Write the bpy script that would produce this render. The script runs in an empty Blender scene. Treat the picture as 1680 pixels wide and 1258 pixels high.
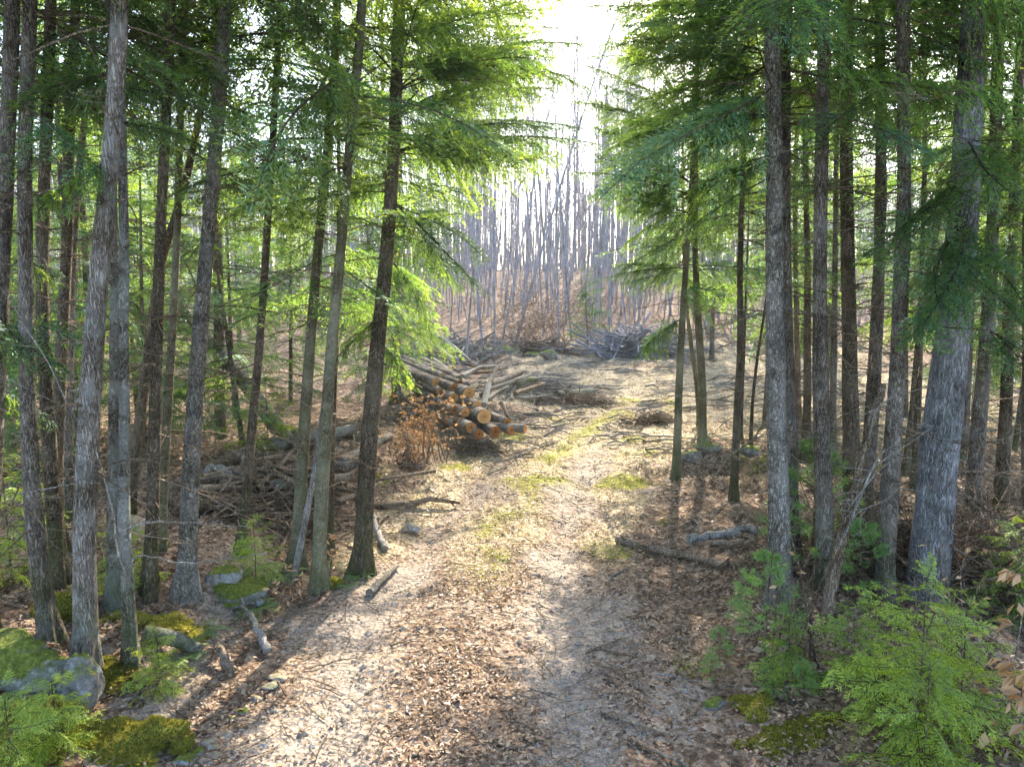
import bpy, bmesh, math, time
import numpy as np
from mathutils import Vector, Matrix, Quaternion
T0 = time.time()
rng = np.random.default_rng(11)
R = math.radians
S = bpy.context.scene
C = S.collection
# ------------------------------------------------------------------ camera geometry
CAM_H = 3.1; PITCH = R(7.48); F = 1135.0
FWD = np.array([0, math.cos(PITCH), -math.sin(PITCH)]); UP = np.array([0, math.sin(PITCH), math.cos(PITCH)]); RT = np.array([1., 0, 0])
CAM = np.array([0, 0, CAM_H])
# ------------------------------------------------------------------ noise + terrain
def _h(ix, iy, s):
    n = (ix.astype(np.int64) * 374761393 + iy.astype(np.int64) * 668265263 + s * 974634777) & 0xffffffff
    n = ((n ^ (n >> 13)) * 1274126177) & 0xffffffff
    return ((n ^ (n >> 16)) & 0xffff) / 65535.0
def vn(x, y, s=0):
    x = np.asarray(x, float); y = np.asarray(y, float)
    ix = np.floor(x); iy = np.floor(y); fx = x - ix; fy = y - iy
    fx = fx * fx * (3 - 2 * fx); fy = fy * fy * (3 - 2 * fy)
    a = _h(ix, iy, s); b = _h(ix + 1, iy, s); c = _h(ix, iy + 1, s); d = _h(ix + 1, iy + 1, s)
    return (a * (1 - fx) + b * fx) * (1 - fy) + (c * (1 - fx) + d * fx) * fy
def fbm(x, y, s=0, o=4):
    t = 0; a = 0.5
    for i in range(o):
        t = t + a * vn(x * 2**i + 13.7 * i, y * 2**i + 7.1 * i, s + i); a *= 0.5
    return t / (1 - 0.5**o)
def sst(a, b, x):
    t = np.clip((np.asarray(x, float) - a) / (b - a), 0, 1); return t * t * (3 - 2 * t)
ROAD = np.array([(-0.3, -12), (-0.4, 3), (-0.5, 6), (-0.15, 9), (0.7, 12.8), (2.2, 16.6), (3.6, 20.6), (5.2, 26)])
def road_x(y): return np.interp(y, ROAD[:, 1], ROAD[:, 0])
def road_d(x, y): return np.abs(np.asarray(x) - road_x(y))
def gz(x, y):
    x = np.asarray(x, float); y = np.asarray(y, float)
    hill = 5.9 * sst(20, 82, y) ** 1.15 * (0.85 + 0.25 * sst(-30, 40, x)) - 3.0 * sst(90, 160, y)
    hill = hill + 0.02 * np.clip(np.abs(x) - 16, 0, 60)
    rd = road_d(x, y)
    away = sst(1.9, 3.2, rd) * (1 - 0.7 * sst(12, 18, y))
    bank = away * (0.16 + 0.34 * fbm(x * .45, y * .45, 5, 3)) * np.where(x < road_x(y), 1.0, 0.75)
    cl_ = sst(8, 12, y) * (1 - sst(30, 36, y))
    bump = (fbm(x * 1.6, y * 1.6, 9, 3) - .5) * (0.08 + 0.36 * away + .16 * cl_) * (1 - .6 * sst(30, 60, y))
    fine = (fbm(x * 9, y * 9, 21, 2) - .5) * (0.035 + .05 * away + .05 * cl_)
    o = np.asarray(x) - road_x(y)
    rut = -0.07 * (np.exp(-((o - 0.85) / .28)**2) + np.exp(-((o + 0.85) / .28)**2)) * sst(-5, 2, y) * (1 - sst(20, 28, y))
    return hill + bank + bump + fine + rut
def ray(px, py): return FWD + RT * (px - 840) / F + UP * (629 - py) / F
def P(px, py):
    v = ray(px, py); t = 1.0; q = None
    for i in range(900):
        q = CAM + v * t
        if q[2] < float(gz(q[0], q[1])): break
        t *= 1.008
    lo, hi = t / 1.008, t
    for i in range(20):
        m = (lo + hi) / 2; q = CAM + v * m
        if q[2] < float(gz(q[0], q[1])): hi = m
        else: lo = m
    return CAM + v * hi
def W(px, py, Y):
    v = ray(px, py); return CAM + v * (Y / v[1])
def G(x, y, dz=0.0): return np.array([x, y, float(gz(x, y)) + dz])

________

**Requirement**.
Copy each line above containing the string "scene".

**Result for this task**.
Write the bpy script that would produce this render. The script runs in an empty Blender scene. Treat the picture as 1680 pixels wide and 1258 pixels high.
S = bpy.context.scene